Thirdly, one must come to the conclusion of whether it is a single voice or many, that needs to be deployed. In other words, will the company select a single service provider, or go for a smart mixture of say, Siri, Cortana, and Google Assistant?

Truth be told, there are both challenges as well as opportunities, to be unearthed. Except for Siri, most voice applications can be integrated with non-native devices and other operating systems. That said, while Cortana and Google assistant will work on Windows, Android and iOS, their abilities and functionalities will vary. If a variety of platforms and voice applications are supported, IT divisions must both define and implement the strategy at work – while also creating a user guide & statement-of-purpose.

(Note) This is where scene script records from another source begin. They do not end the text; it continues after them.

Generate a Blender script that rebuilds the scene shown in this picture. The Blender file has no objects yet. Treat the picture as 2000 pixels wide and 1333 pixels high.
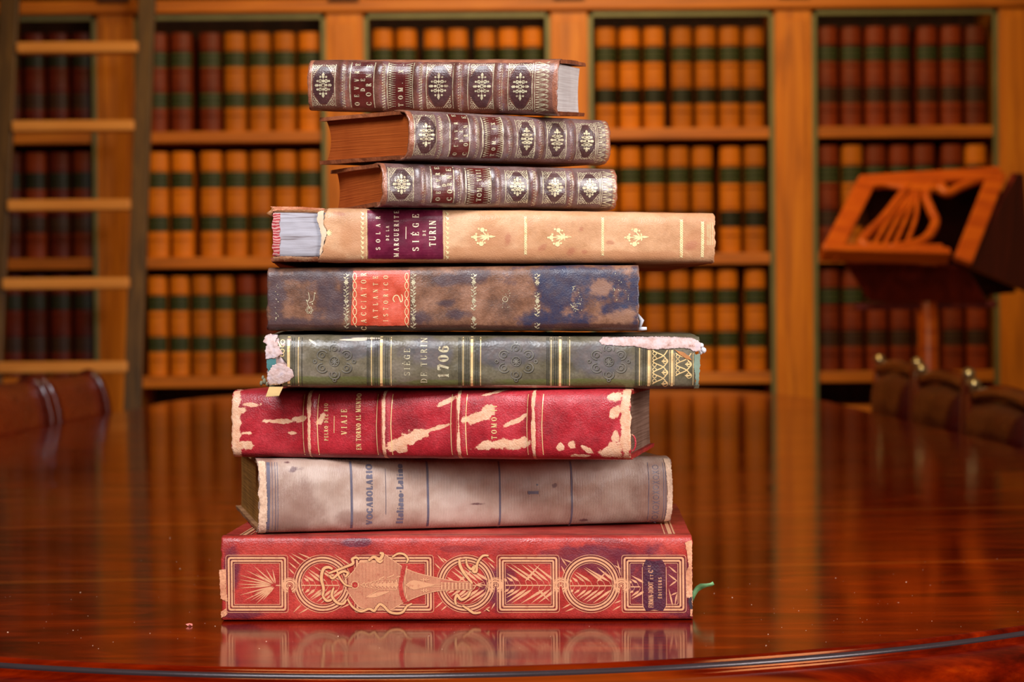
import bpy, bmesh, math, random
from math import sin, cos, pi, radians, hypot, atan2, sqrt
from mathutils import Vector, Matrix, Euler, noise
from mathutils.geometry import delaunay_2d_cdt

scene = bpy.context.scene
COL = scene.collection

# ------------------------------------------------------------------ camera
FPX = 4050.0                      # focal length in pixels of the 2000 px wide frame
TABLE_Z = 0.760
CAM_Z = TABLE_Z + 0.214
PITCH = math.atan(31.5 / FPX)
ROLL = radians(0.45)
cam_data = bpy.data.cameras.new('camera')
cam = bpy.data.objects.new('camera', cam_data)
COL.objects.link(cam)
cam_data.sensor_width = 36.0
cam_data.lens = 36.0 * FPX / 2000.0
cam_data.clip_start = 0.05
cam_data.clip_end = 60
CAM_R = Matrix.Rotation(pi / 2 - PITCH, 3, 'X') @ Matrix.Rotation(-ROLL, 3, 'Z')
cam.matrix_world = Matrix.Translation((0, 0, CAM_Z)) @ CAM_R.to_4x4()
cam_data.dof.use_dof = True
cam_data.dof.focus_distance = 1.492
cam_data.dof.aperture_fstop = 10.6
cam_data.dof.aperture_blades = 0
scene.camera = cam

# ------------------------------------------------------------------ world, lights, exposure
world = bpy.data.worlds.new('world')
scene.world = world
world.use_nodes = True
wb = world.node_tree.nodes['Background']
wb.inputs[0].default_value = (1.0, 0.60, 0.32, 1)
wb.inputs[1].default_value = 0.10

def area(name, loc, target, sx, sy, power, col, spread=180):
    d = bpy.data.lights.new(name, 'AREA')
    d.shape = 'RECTANGLE'; d.size = sx; d.size_y = sy
    d.energy = power; d.color = col; d.spread = radians(spread)
    o = bpy.data.objects.new(name, d); COL.objects.link(o)
    o.location = loc
    o.rotation_euler = (Vector(target) - Vector(loc)).to_track_quat('-Z', 'Y').to_euler()
    return o

area('window_daylight', (-0.55, -0.55, 2.85), (0.0, 1.52, 0.95), 1.5, 1.1, 18.5, (0.93, 0.95, 1.0), 66)
area('far_window_daylight', (2.2, -0.1, 1.7), (0.0, 1.5, 0.95), 0.9, 1.3, 10.5, (1.0, 0.93, 0.90), 66)
area('ceiling_lamp', (0.15, 5.0, 3.2), (0.15, 7.1, 1.25), 1.6, 0.8, 25, (1.0, 0.76, 0.34), 110)
area('reading_room_lamp', (0.3, 2.6, 3.3), (0.2, 7.0, 1.3), 1.4, 1.2, 15, (1.0, 0.78, 0.38), 100)
area('chair_highlight_fill', (0.9, 0.9, 2.5), (-1.05, 4.7, 0.85), 0.5, 0.7, 9, (0.90, 0.93, 1.0), 60)  # added fill aimed at the ladder-side chairs to bring out their highlights

vs = scene.view_settings
vs.view_transform = 'Standard'
vs.look = 'None'
vs.gamma = 1.0
vs.use_curve_mapping = False
vs.exposure = 0.0
scene.cycles.use_denoising = True
scene.cycles.max_bounces = 8
scene.cycles.sample_clamp_indirect = 6.0

# ------------------------------------------------------------------ helpers
def ray(px, py):
    d = CAM_R @ Vector(((px - 1000) / FPX, -(py - 666.5) / FPX, -1))
    return d
def at(px, py, y):
    """point of the room seen at a photograph position, at distance y"""
    d = ray(px, py); t = y / d.y
    return Vector((d.x * t, y, CAM_Z + d.z * t))
def on_table(px, py):
    d = ray(px, py); t = (TABLE_Z - CAM_Z) / d.z
    return Vector((d.x * t, d.y * t, TABLE_Z))

def lin(c):
    r = []
    for v in c[:3]:
        v = v / 255.0
        r.append(v / 12.92 if v <= 0.04045 else ((v + 0.055) / 1.055) ** 2.4)
    return (r[0], r[1], r[2], 1.0)

def mk(name, verts, faces, mat=None, parent=None, smooth=False, bevel=0, seg=2):
    me = bpy.data.meshes.new(name)
    me.from_pydata([tuple(v) for v in verts], [], faces)
    me.validate(); me.update()
    if smooth:
        me.polygons.foreach_set('use_smooth', [True] * len(me.polygons))
    if mat: me.materials.append(mat)
    o = bpy.data.objects.new(name, me)
    COL.objects.link(o)
    if parent: o.parent = parent
    if bevel:
        m = o.modifiers.new('soft_edges', 'BEVEL'); m.width = bevel; m.segments = seg; m.limit_method = 'ANGLE'; m.angle_limit = radians(35)
    return o

def fix_normals(o):
    bm = bmesh.new(); bm.from_mesh(o.data)
    bmesh.ops.recalc_face_normals(bm, faces=bm.faces)
    bm.to_mesh(o.data); bm.free()
    return o

def thing(name, label, cat, loc=(0, 0, 0), rz=0, group=None):
    o = bpy.data.objects.new(name, None); COL.objects.link(o)
    o.empty_display_size = 0.05
    o.location = loc; o.rotation_euler = (0, 0, rz)
    o['label'] = label; o['category'] = cat
    if group: o['group'] = group
    return o
def tag(o, label=None, cat=None, group=None, kind=None):
    for k, v in (('label', label), ('category', cat), ('group', group), ('kind', kind)):
        if v: o[k] = v
    return o

class MB:
    """gathers boxes, tubes and lathed shapes into one mesh"""
    def __init__(s): s.v = []; s.f = []
    def box(s, x0, x1, y0, y1, z0, z1):
        n = len(s.v)
        s.v += [(x0, y0, z0), (x1, y0, z0), (x1, y1, z0), (x0, y1, z0), (x0, y0, z1), (x1, y0, z1), (x1, y1, z1), (x0, y1, z1)]
        s.f += [tuple(n + i for i in q) for q in ((0, 3, 2, 1), (4, 5, 6, 7), (0, 1, 5, 4), (1, 2, 6, 5), (2, 3, 7, 6), (3, 0, 4, 7))]
        return s
    def bar(s, a, b, w, d, up=(0, 0, 1)):
        a = Vector(a); b = Vector(b); t = (b - a).normalized(); u = Vector(up)
        x = t.cross(u).normalized(); y = x.cross(t).normalized(); n = len(s.v)
        for p in (a, b):
            for i, j in ((-1, -1), (1, -1), (1, 1), (-1, 1)):
                s.v.append(p + x * (i * w / 2) + y * (j * d / 2))
        s.f += [tuple(n + i for i in q) for q in ((0, 3, 2, 1), (4, 5, 6, 7), (0, 1, 5, 4), (1, 2, 6, 5), (2, 3, 7, 6), (3, 0, 4, 7))]
        return s
    def tube(s, pts, r, seg=10):
        pts = [Vector(p) for p in pts]; n0 = len(s.v)
        rs = r if isinstance(r, (list, tuple)) else [r] * len(pts)
        prev = None
        for i, p in enumerate(pts):
            t = (pts[min(i + 1, len(pts) - 1)] - pts[max(i - 1, 0)]).normalized()
            if prev is None:
                a = Vector((0, 0, 1)) if abs(t.z) < .9 else Vector((1, 0, 0))
                x = t.cross(a).normalized()
            else:
                x = (prev - t * prev.dot(t)).normalized()
            prev = x; y = t.cross(x)
            for k in range(seg):
                a = 2 * pi * k / seg
                s.v.append(p + x * (cos(a) * rs[i]) + y * (sin(a) * rs[i]))
        for i in range(len(pts) - 1):
            for k in range(seg):
                k2 = (k + 1) % seg
                s.f.append((n0 + i * seg + k, n0 + i * seg + k2, n0 + (i + 1) * seg + k2, n0 + (i + 1) * seg + k))
        s.f.append(tuple(n0 + k for k in range(seg))[::-1])
        e = n0 + (len(pts) - 1) * seg
        s.f.append(tuple(e + k for k in range(seg)))
        return s
    def lathe(s, prof, c=(0, 0, 0), seg=16):
        n0 = len(s.v)
        for r, z in prof:
            for k in range(seg):
                a = 2 * pi * k / seg
                s.v.append((c[0] + r * cos(a), c[1] + r * sin(a), c[2] + z))
        for i in range(len(prof) - 1):
            for k in range(seg):
                k2 = (k + 1) % seg
                s.f.append((n0 + i * seg + k, n0 + i * seg + k2, n0 + (i + 1) * seg + k2, n0 + (i + 1) * seg + k))
        s.f.append(tuple(n0 + k for k in range(seg))[::-1])
        e = n0 + (len(prof) - 1) * seg
        s.f.append(tuple(e + k for k in range(seg)))
        return s
    def prism(s, poly, z0, z1, fn=None):
        """poly: outline in 2D; fn maps (x, y, z) to a point"""
        n = len(s.v); k = len(poly)
        fn = fn or (lambda x, y, z: (x, y, z))
        s.v += [fn(x, y, z0) for x, y in poly] + [fn(x, y, z1) for x, y in poly]
        s.f.append(tuple(range(n, n + k))[::-1]); s.f.append(tuple(range(n + k, n + 2 * k)))
        for i in range(k):
            j = (i + 1) % k
            s.f.append((n + i, n + j, n + k + j, n + k + i))
        return s
    def obj(s, name, mat, parent=None, smooth=False, bevel=0, seg=2):
        return fix_normals(mk(name, s.v, s.f, mat, parent, smooth, bevel, seg))

# ------------------------------------------------------------------ node materials
class NT:
    def __init__(s, name, rough=0.5, metal=0.0, spec=0.5):
        s.m = bpy.data.materials.new(name); s.m.use_nodes = True
        s.t = s.m.node_tree; s.b = s.t.nodes['Principled BSDF']
        s.b.inputs['Roughness'].default_value = rough
        s.b.inputs['Metallic'].default_value = metal
        s.b.inputs['Specular IOR Level'].default_value = spec
        s._tc = None
    def n(s, kind, **kw):
        nd = s.t.nodes.new(kind)
        for k, v in kw.items(): setattr(nd, k, v)
        return nd
    def l(s, a, b): s.t.links.new(a, b)
    def put(s, sock, v):
        if hasattr(v, 'is_output') or isinstance(v, bpy.types.NodeSocket): s.l(v, sock)
        else: sock.default_value = v
    def co(s):
        if not s._tc: s._tc = s.n('ShaderNodeTexCoord')
        return s._tc.outputs['Object']
    def mapped(s, scale=(1, 1, 1), rot=(0, 0, 0), loc=(0, 0, 0), src=None):
        nd = s.n('ShaderNodeMapping')
        s.l(src or s.co(), nd.inputs[0])
        nd.inputs['Scale'].default_value = scale; nd.inputs['Rotation'].default_value = rot; nd.inputs['Location'].default_value = loc
        return nd.outputs[0]
    def noise(s, scale, detail=4, rough=0.6, src=None, dist=0.0):
        nd = s.n('ShaderNodeTexNoise')
        s.l(src or s.co(), nd.inputs['Vector'])
        nd.inputs['Scale'].default_value = scale; nd.inputs['Detail'].default_value = detail
        nd.inputs['Roughness'].default_value = rough; nd.inputs['Distortion'].default_value = dist
        return nd.outputs['Fac']
    def noisec(s, scale, detail=3, src=None):
        nd = s.n('ShaderNodeTexNoise')
        s.l(src or s.co(), nd.inputs['Vector'])
        nd.inputs['Scale'].default_value = scale; nd.inputs['Detail'].default_value = detail
        return nd.outputs['Color']
    def vor(s, scale, src=None, feature='F1'):
        nd = s.n('ShaderNodeTexVoronoi', feature=feature)
        s.l(src or s.co(), nd.inputs['Vector']); nd.inputs['Scale'].default_value = scale
        return nd.outputs['Distance']
    def wave(s, scale, axis='X', dist=0.0, src=None, dscale=1.0, profile='SIN'):
        nd = s.n('ShaderNodeTexWave', wave_type='BANDS', bands_direction=axis, wave_profile=profile)
        s.l(src or s.co(), nd.inputs['Vector']); nd.inputs['Scale'].default_value = scale
        nd.inputs['Distortion'].default_value = dist; nd.inputs['Detail'].default_value = 2; nd.inputs['Detail Scale'].default_value = dscale
        return nd.outputs['Fac']
    def ramp(s, fac, stops):
        nd = s.n('ShaderNodeValToRGB'); s.l(fac, nd.inputs[0])
        e = nd.color_ramp.elements
        while len(e) < len(stops): e.new(0.5)
        for el, (p, c) in zip(e, stops):
            el.position = p; el.color = c
        return nd.outputs[0]
    def math(s, op, a, b=0.0, clamp=False):
        nd = s.n('ShaderNodeMath', operation=op, use_clamp=clamp)
        s.put(nd.inputs[0], a); s.put(nd.inputs[1], b)
        return nd.outputs[0]
    def mix(s, fac, a, b, mode='MIX'):
        nd = s.n('ShaderNodeMix', data_type='RGBA', blend_type=mode)
        s.put(nd.inputs['Factor'], fac); s.put(nd.inputs[6], a); s.put(nd.inputs[7], b)
        return nd.outputs[2]
    def step(s, v, lo, hi):
        nd = s.n('ShaderNodeMapRange', interpolation_type='SMOOTHSTEP')
        s.put(nd.inputs['Value'], v); nd.inputs['From Min'].default_value = lo; nd.inputs['From Max'].default_value = hi
        return nd.outputs[0]
    def base(s, c): s.put(s.b.inputs['Base Color'], c)
    def rough(s, c): s.put(s.b.inputs['Roughness'], c)
    def bump(s, h, strength=0.3, dist=0.001):
        nd = s.n('ShaderNodeBump'); nd.inputs['Strength'].default_value = strength; nd.inputs['Distance'].default_value = dist
        s.l(h, nd.inputs['Height'])
        prev = s.b.inputs['Normal']
        if prev.is_linked: s.l(prev.links[0].from_socket, nd.inputs['Normal'])
        s.l(nd.outputs[0], s.b.inputs['Normal'])
    def blobs(s, items, amp=0.9, nscale=60, soft=0.06, seed=0.0):
        """soft-edged stain mask: items = (x, z, rx, rz, angle) in the book's own metres"""
        flat = s.n('ShaderNodeVectorMath', operation='MULTIPLY'); s.l(s.co(), flat.inputs[0]); flat.inputs[1].default_value = (1, 0, 1)
        cur = None
        for (x, z, rx, rz, a) in items:
            mp = s.n('ShaderNodeMapping', vector_type='TEXTURE')
            s.l(flat.outputs[0], mp.inputs[0])
            mp.inputs['Location'].default_value = (x, 0, z); mp.inputs['Rotation'].default_value = (0, a, 0); mp.inputs['Scale'].default_value = (rx, 1, rz)
            ln = s.n('ShaderNodeVectorMath', operation='LENGTH'); s.l(mp.outputs[0], ln.inputs[0])
            v = s.math('SUBTRACT', 1.0, ln.outputs['Value'])
            cur = v if cur is None else s.math('MAXIMUM', cur, v)
        nz = s.noise(nscale, 5, 0.65, src=s.mapped(loc=(seed, seed, seed)))
        nz = s.math('MULTIPLY', s.math('SUBTRACT', nz, 0.5), amp * 2)
        return s.step(s.math('ADD', cur, nz), -soft, soft)

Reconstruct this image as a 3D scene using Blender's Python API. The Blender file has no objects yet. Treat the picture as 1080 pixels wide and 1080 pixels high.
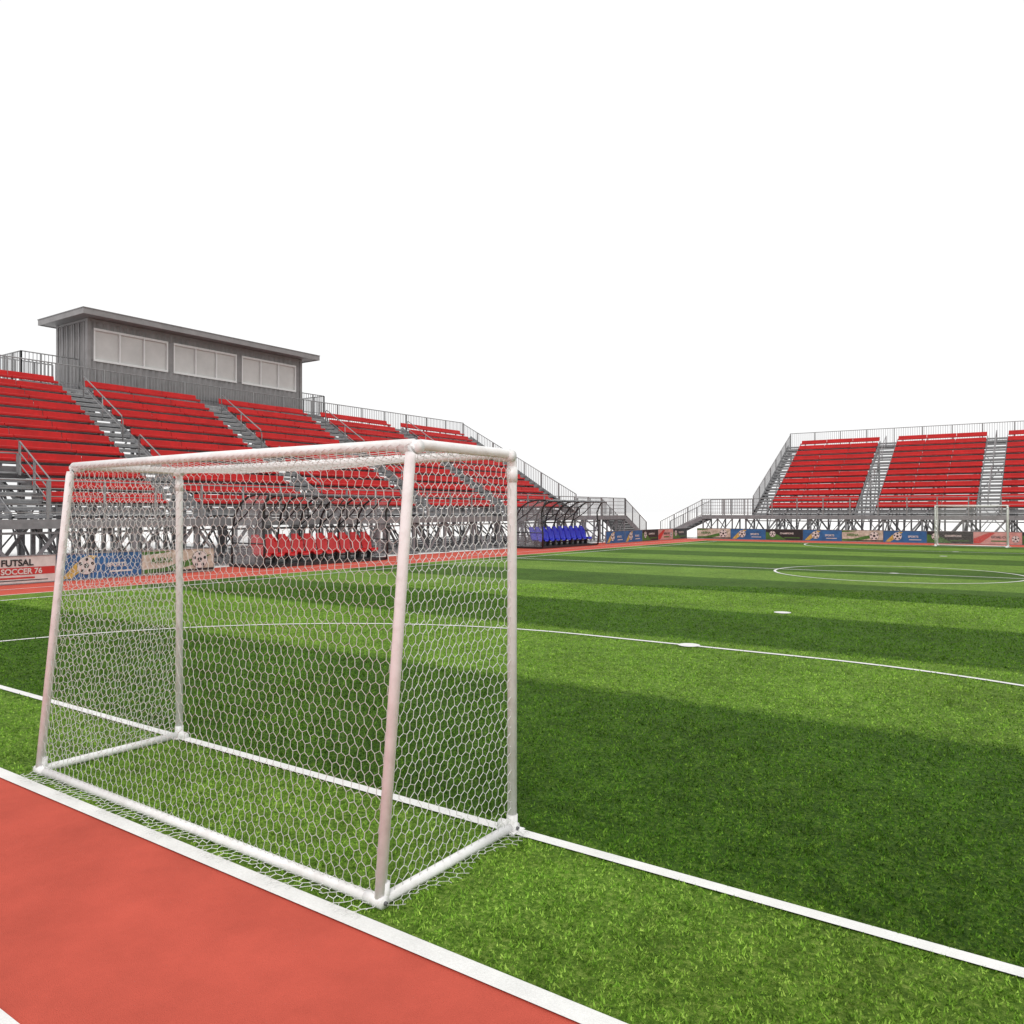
import bpy, math, random
import numpy as np
from mathutils import Vector, Matrix, noise as mnoise
random.seed(4); rng=np.random.default_rng(7)
S=bpy.context.scene
COL=S.collection

# ------------------------------------------------------------------ materials
def newmat(name):
    m=bpy.data.materials.new(name); m.use_nodes=True
    nt=m.node_tree; b=nt.nodes['Principled BSDF']
    return m,nt,b
def M(name,col,rough=.5,metal=0,var=.12,scale=3.0,bump=0,bscale=60,alpha=1,spec=.5,dirt=None,lo=.32,hi=.68,fine=None):
    m,nt,b=newmat(name)
    N=nt.nodes; L=nt.links
    g=N.new('ShaderNodeNewGeometry')
    n=N.new('ShaderNodeTexNoise'); n.inputs['Scale'].default_value=scale; n.inputs['Detail'].default_value=6
    n.inputs['Roughness'].default_value=.65
    L.new(g.outputs['Position'],n.inputs['Vector'])
    r=N.new('ShaderNodeValToRGB')
    c=col
    d=dirt if dirt else tuple(x*(1-var) for x in c)
    u=tuple(min(1,x*(1+var)) for x in c)
    r.color_ramp.elements[0].position=lo; r.color_ramp.elements[0].color=(*d,1)
    r.color_ramp.elements[1].position=hi; r.color_ramp.elements[1].color=(*u,1)
    L.new(n.outputs['Fac'],r.inputs['Fac']); out=r.outputs['Color']
    if fine:
        nf=N.new('ShaderNodeTexNoise'); nf.inputs['Scale'].default_value=fine[0]; nf.inputs['Detail'].default_value=3
        L.new(g.outputs['Position'],nf.inputs['Vector'])
        mr=N.new('ShaderNodeMapRange'); mr.inputs['From Min'].default_value=.3; mr.inputs['From Max'].default_value=.7
        mr.inputs['To Min'].default_value=1-fine[1]; mr.inputs['To Max'].default_value=1+fine[1]
        L.new(nf.outputs['Fac'],mr.inputs['Value'])
        vm=N.new('ShaderNodeVectorMath'); vm.operation='SCALE'; L.new(out,vm.inputs[0]); L.new(mr.outputs[0],vm.inputs['Scale']); out=vm.outputs[0]
    L.new(out,b.inputs['Base Color'])
    b.inputs['Roughness'].default_value=rough; b.inputs['Metallic'].default_value=metal
    b.inputs['Specular IOR Level'].default_value=spec
    if bump:
        n2=N.new('ShaderNodeTexNoise'); n2.inputs['Scale'].default_value=bscale; n2.inputs['Detail'].default_value=4
        L.new(g.outputs['Position'],n2.inputs['Vector'])
        bp=N.new('ShaderNodeBump'); bp.inputs['Strength'].default_value=bump; bp.inputs['Distance'].default_value=.01
        L.new(n2.outputs['Fac'],bp.inputs['Height']); L.new(bp.outputs['Normal'],b.inputs['Normal'])
    if alpha<1: b.inputs['Alpha'].default_value=alpha
    return m

STR=3.3
def grassmat(name,mul,blade):
    m,nt,b=newmat(name); N=nt.nodes; L=nt.links
    g=N.new('ShaderNodeNewGeometry'); sp=N.new('ShaderNodeSeparateXYZ'); L.new(g.outputs['Position'],sp.inputs[0])
    def noise(sc,det=4,ro=.6):
        n=N.new('ShaderNodeTexNoise'); n.inputs['Scale'].default_value=sc; n.inputs['Detail'].default_value=det
        n.inputs['Roughness'].default_value=ro; L.new(g.outputs['Position'],n.inputs['Vector']); return n
    def math_(op,a,bv=None,c=None):
        n=N.new('ShaderNodeMath'); n.operation=op
        for i,v in enumerate((a,bv,c)):
            if v is None: continue
            if isinstance(v,(int,float)): n.inputs[i].default_value=v
            else: L.new(v,n.inputs[i])
        return n.outputs[0]
    w=noise(7,4,.7)
    yy=math_('MULTIPLY_ADD',w.outputs['Fac'],.30,sp.outputs['Y'])
    md=math_('MODULO',math_('ADD',yy,66-.15),2*STR)
    mr=N.new('ShaderNodeMapRange'); L.new(math_('PINGPONG',math_('ADD',md,STR*.5),STR),mr.inputs['Value'])
    mr.inputs['From Min'].default_value=STR*.5-.12; mr.inputs['From Max'].default_value=STR*.5+.12
    mr.inputs['To Min'].default_value=0; mr.inputs['To Max'].default_value=.94
    def ramp(fac,stops):
        r=N.new('ShaderNodeValToRGB'); e=r.color_ramp.elements
        e[0].position=stops[0][0]; e[0].color=(*stops[0][1],1)
        e[1].position=stops[-1][0]; e[1].color=(*stops[-1][1],1)
        for p,c in stops[1:-1]:
            x=e.new(p); x.color=(*c,1)
        L.new(fac,r.inputs['Fac']); return r.outputs['Color']
    k=mul
    nf=noise(38 if not blade else 26,8,.8)
    sc=lambda c,s=1:tuple(x*s*k for x in c)
    light=ramp(nf.outputs['Fac'],[(.34,sc((.030,.084,.006))),(.5,sc((.108,.212,.022))),(.66,sc((.29,.41,.085)))])
    dark =ramp(nf.outputs['Fac'],[(.34,sc((.009,.038,.002))),(.5,sc((.036,.094,.006))),(.66,sc((.125,.215,.026)))])
    mx=N.new('ShaderNodeMixRGB'); L.new(mr.outputs[0],mx.inputs['Fac']); L.new(light,mx.inputs['Color1']); L.new(dark,mx.inputs['Color2'])
    big=noise(.7,5,.65); med=noise(6,5,.7)
    v=math_('ADD',math_('MULTIPLY',big.outputs['Fac'],1.1),math_('MULTIPLY',med.outputs['Fac'],1.5))
    v=math_('ADD',v,-.24)
    mm=N.new('ShaderNodeVectorMath'); mm.operation='SCALE'; L.new(mx.outputs[0],mm.inputs[0]); L.new(v,mm.inputs['Scale'])
    hu=noise(.45,3); mrh=N.new('ShaderNodeMapRange'); mrh.inputs['From Min'].default_value=.45; mrh.inputs['From Max'].default_value=.7
    mrh.inputs['To Min'].default_value=0; mrh.inputs['To Max'].default_value=.6; L.new(hu.outputs['Fac'],mrh.inputs['Value'])
    tn=N.new('ShaderNodeMixRGB'); tn.blend_type='MULTIPLY'; L.new(mrh.outputs[0],tn.inputs['Fac']); L.new(mm.outputs[0],tn.inputs['Color1']); tn.inputs['Color2'].default_value=(1.14,1.06,1.05,1)
    L.new(tn.outputs[0],b.inputs['Base Color'])
    b.inputs['Roughness'].default_value=.75; b.inputs['Specular IOR Level'].default_value=.10
    if not blade:
        nb=noise(120,6,.8); bp=N.new('ShaderNodeBump'); bp.inputs['Strength'].default_value=.8; bp.inputs['Distance'].default_value=.02
        L.new(nb.outputs['Fac'],bp.inputs['Height']); L.new(bp.outputs['Normal'],b.inputs['Normal'])
    return m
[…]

This could actually be the differentiating factor, on whether voice and its capability for in-house collaboration, can find genuine success. As with any enterprise digitalization initiative, user adoption and engagement, is a critical yardstick for acceptance and continuity.

Is the future, the voice?

There’s no doubting the fact, that voice is here to stay. Across industries, meeting rooms, and boardrooms, more and more businesses are using voice-based digital assistants for meeting and scheduling management, among other daily assignments. This clearly reduces timelines, redirects worker effort, removes tedious iterative activities, and makes the employee more focused on the larger goalposts.

That said, this is a revolution, that’s yet to completely take shape. The voice has found a fraction of its real place, with the need for greater synergies between platforms, apps, hardware, and workflows.

Therefore, a prudent IT department in any firm, big or small, will try and stay abreast of these changes, and create an individualized plan for staggered or eventual introduction, of the voice in business processes. Make no mistake then, speech recognition and digital assistants are fast moving from the realms of fiction and film, to a world of regular and normal workplace products for business profitability.